## Task brief
Set down the material exactly as given, please, from its first line through the line that includes "random.seed(7); rng = np.random.default_rng(7)".

## Dataset excerpt
****

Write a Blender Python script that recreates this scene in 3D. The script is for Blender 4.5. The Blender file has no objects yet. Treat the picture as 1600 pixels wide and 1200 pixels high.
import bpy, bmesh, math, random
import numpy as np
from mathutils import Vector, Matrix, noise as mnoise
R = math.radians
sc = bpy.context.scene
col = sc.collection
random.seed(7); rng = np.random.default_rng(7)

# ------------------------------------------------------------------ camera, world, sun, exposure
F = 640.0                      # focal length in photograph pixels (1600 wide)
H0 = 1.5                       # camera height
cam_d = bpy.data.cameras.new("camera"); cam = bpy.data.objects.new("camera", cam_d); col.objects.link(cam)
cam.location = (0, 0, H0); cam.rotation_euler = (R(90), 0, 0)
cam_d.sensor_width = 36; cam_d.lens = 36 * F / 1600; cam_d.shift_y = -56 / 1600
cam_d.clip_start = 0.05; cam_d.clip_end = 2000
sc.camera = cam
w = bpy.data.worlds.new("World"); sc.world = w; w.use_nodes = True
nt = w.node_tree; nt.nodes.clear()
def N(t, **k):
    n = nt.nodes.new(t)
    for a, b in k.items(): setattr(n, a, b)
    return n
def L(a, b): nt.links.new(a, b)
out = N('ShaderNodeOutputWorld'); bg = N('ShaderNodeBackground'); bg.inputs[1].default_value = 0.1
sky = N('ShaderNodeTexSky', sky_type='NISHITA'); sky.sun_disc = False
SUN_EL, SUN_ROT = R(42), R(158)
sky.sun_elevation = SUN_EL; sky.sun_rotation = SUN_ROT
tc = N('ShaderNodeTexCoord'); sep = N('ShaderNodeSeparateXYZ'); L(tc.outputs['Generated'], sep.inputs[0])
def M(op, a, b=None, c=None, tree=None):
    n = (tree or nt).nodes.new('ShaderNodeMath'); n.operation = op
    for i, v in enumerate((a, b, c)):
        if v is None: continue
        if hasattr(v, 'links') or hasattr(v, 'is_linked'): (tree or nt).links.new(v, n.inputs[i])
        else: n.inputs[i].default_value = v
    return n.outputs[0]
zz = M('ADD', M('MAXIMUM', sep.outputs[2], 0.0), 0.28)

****

## Answer below
Write a Blender Python script that recreates this scene in 3D. The script is for Blender 4.5. The Blender file has no objects yet. Treat the picture as 1600 pixels wide and 1200 pixels high.
import bpy, bmesh, math, random
import numpy as np
from mathutils import Vector, Matrix, noise as mnoise
R = math.radians
sc = bpy.context.scene
col = sc.collection
random.seed(7); rng = np.random.default_rng(7)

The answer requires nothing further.